According to section 46 of the act, other Indian laws that would normally apply to an industrial accident will also apply to nuclear accidents, along with the provisions of the CLNDA. This has the effect of making the supplier subject to any Indian law that applies to an industrial accident (e.g., laws covering criminal liability or damage claims under tort law).

Both these aspects of the CLNDA have caused foreign governments and suppliers significant anxiety. The concepts broached by these two sections of the act were previously unheard of in international nuclear liability jurisprudence, and countries that expended significant diplomatic capital in supporting India’s NSG exemption, such as the United States, France, and Russia, felt betrayed by their inclusion in India’s domestic law.

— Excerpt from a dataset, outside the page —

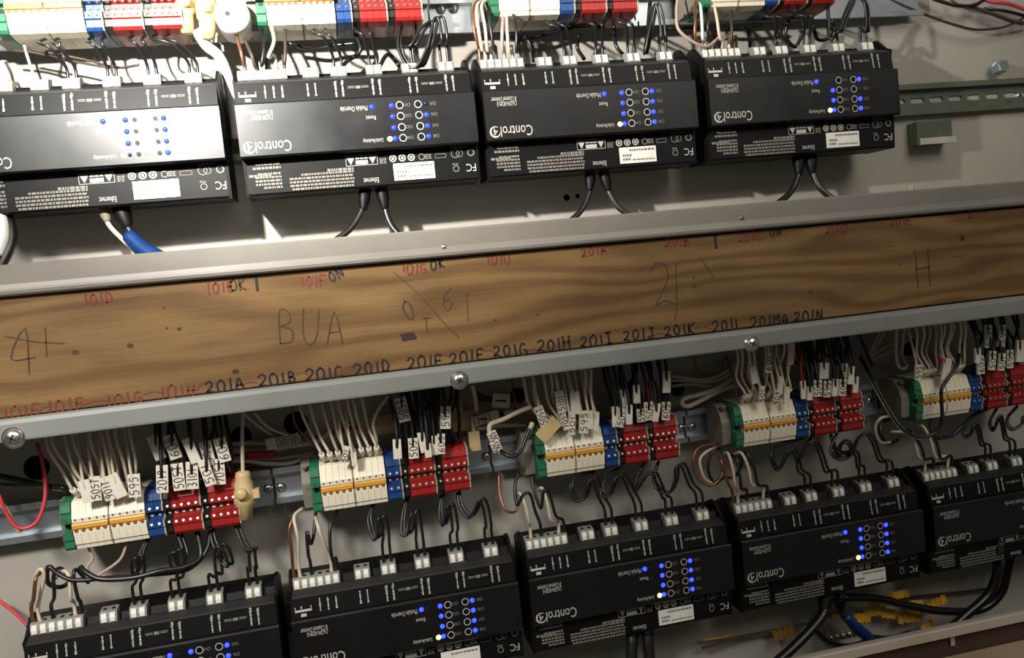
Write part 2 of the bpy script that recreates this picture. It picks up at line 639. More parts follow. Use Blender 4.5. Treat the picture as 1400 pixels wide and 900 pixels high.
def handwriting(text, px, py, hpx, m, label=None, stroke=.0011, ang=0.0, wfac=.72, jit=.12, slant=0):
    """text centred at a pixel, letter height in pixels, lying on the board"""
    rnd = random.Random(px * 7 + py)
    x, z = wz(px, py)
    hh = hpx * .00064
    wc = hh * wfac
    tot = sum(wc * (.62 if c == '1' else 1) for c in text)
    u = Vector((math.cos(ang), 0, math.sin(ang)))
    v = Vector((-math.sin(ang), 0, math.cos(ang)))
    org = Vector((x, WY - .0003, z)) - u * tot / 2 - v * hh / 2
    bm = bmesh.new()
    write(bm, text, org, u, v, hh, wc, stroke, jit, rnd, slant)
    o = build('handwriting', bm, m, board)
    if label:
        o['label'] = label
    return o


LOW = [('101E', 30, 564, M_MRED), ('101F', 90, 554, M_MRED), ('101G', 170, 546, M_MRED), ('101H', 243, 535, M_MRED),
       ('201A', 307, 527, M_MBLK), ('201B', 379, 519, M_MBLK), ('201C', 443, 511, M_MBLK), ('201D', 508, 503, M_MBLK),
       ('201E', 581, 495, M_MBLK), ('201F', 638, 488, M_MBLK), ('201G', 697, 479, M_MBLK), ('201H', 757, 471, M_MBLK),
       ('201I', 815, 465, M_MBLK), ('201J', 873, 457, M_MBLK), ('201K', 929, 451, M_MBLK), ('201L', 994, 444, M_MBLK),
       ('201MA', 1052, 438, M_MBLK), ('201N', 1105, 432, M_MBLK)]
for t, px, py, m in LOW:
    handwriting(t, px, py, 15, m, ('red' if m is M_MRED else 'black') + ' marker writing ' + t + ' along the lower edge', stroke=.0017 if m is M_MBLK else .0014, wfac=.95)
UP = [('101D', 134, 408, M_MRED, 0), ('101E', 301, 393, M_MRED, 0), ('OK', 325, 389, M_PEN, 0), ('101F', 428, 384, M_MRED, -.05), ('ON', 459, 376, M_MBLK, .35),
      ('101G', 566, 367, M_MRED, -.1), ('OK', 598, 361, M_MBLK, 0), ('101U', 681, 355, M_MRED, 0), ('201A', 811, 343, M_MRED, .05), ('201B', 925, 331, M_MRED, 0),
      ('201C', 1025, 323, M_MRED, 0), ('ON', 1060, 317, M_MBLK, 0), ('201D', 1144, 312, M_MRED, 0), ('201E', 1231, 302, M_MRED, 0), ('201F', 1337, 292, M_MRED, 0)]
for t, px, py, m, a in UP:
    handwriting(t, px, py, 13, m, ('red' if m is M_MRED else 'black') + ' marker writing ' + t + ' along the upper edge', ang=a, wfac=.85, stroke=.0015)
for t, px, py, m, s, hp, a in [('BUA', 425, 446, M_PEN, .0011, 44, -.12), ('4', 30, 480, M_PEN, .0012, 60, 0), ('0', 558, 424, M_PEN, .0016, 22, .2), ('6', 612, 408, M_PEN, .0009, 32, 0),
                               ('T', 583, 445, M_PEN, .0008, 22, 0), ('2', 905, 390, M_PEN, .0009, 60, 0), ('H', 1262, 365, M_PEN, .0012, 56, -.05)]:
    handwriting(t, px, py, hp, m, 'faint pencil mark ' + t, stroke=s, ang=a)


def board_marks(strokes, m, label, w):
    bm = bmesh.new()
    for st in strokes:
        pts = [wz(*q) for q in st]
        if len(pts) > 2:
            pts = smooth2(pts, 4)
        ribbon(bm, pts, w, lambda q: Vector((q.x, WY - .00022, q.y)))
    o = build('drawn_line', bm, m, board)
    o['label'] = label
    return o


board_marks([[(350, 378), (352, 397)]], M_MBLK, 'short black marker tick', .0024)
board_marks([[(977, 317), (979, 339)]], M_MBLK, 'short black marker tick', .0028)
board_marks([[(538, 372), (575, 405), (605, 440), (628, 462)]], M_PEN, 'thin slanting pencil line', .0007)
board_marks([[(957, 352), (975, 378)]], M_PEN, 'thin slanting pencil line', .0008)
board_marks([[(924, 360), (925, 420), (922, 438)]], M_PEN, 'faint upright pencil line', .0008)
board_marks([[(1300, 352), (1316, 350)], [(638, 400), (640, 440)]], M_PEN, 'faint upright pencil line', .0007)
board_marks([[(8, 460), (45, 467), (88, 470)], [(62, 448), (64, 488)]], M_PEN, 'faint crossed pencil lines', .0010)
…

In order to mollify the fears of the international community (and no doubt in response to intense lobbying by supplier countries hoping to see some of the critical provisions of the CLNDA diluted), the Indian government enacted the Civil Liability for Nuclear Damage Rules, 2011. Two features of one of these rules, rule 24, are particularly salient:

  1. Limitation of the Amount of Liability
    Rule 24 sub-rule 1 provides that an operator’s liability will be restricted to the extent of the operator’s liability (that is, the liability cannot exceed that which the operator itself incurs) or the value of the contract with the supplier, whichever is less.
  2. Limitation of the Time Period for Liability
    Rule 24 sub-rule 2 provides that a right of recourse, as provided for in section 17 of the CLNDA, will be available to an operator only for the duration of the initial license issued under India’s Atomic Energy (Radiation Protection) Rules, 2004 (about five years), or the product liability period negotiated between the supplier and operator, whichever is longer.

At first glance the Civil Liability for Nuclear Damage Rules, 2011, appears to have provided some relief to suppliers in limiting both the amount of liability to which they may be subject and the time period during which a supplied product is under CLNDA scrutiny. However, several ambiguities remain. The rules, for example, make no reference to the scenario envisaged under section 17(b) (which introduced supplier liability), and they do nothing to ameliorate the controversial section 46.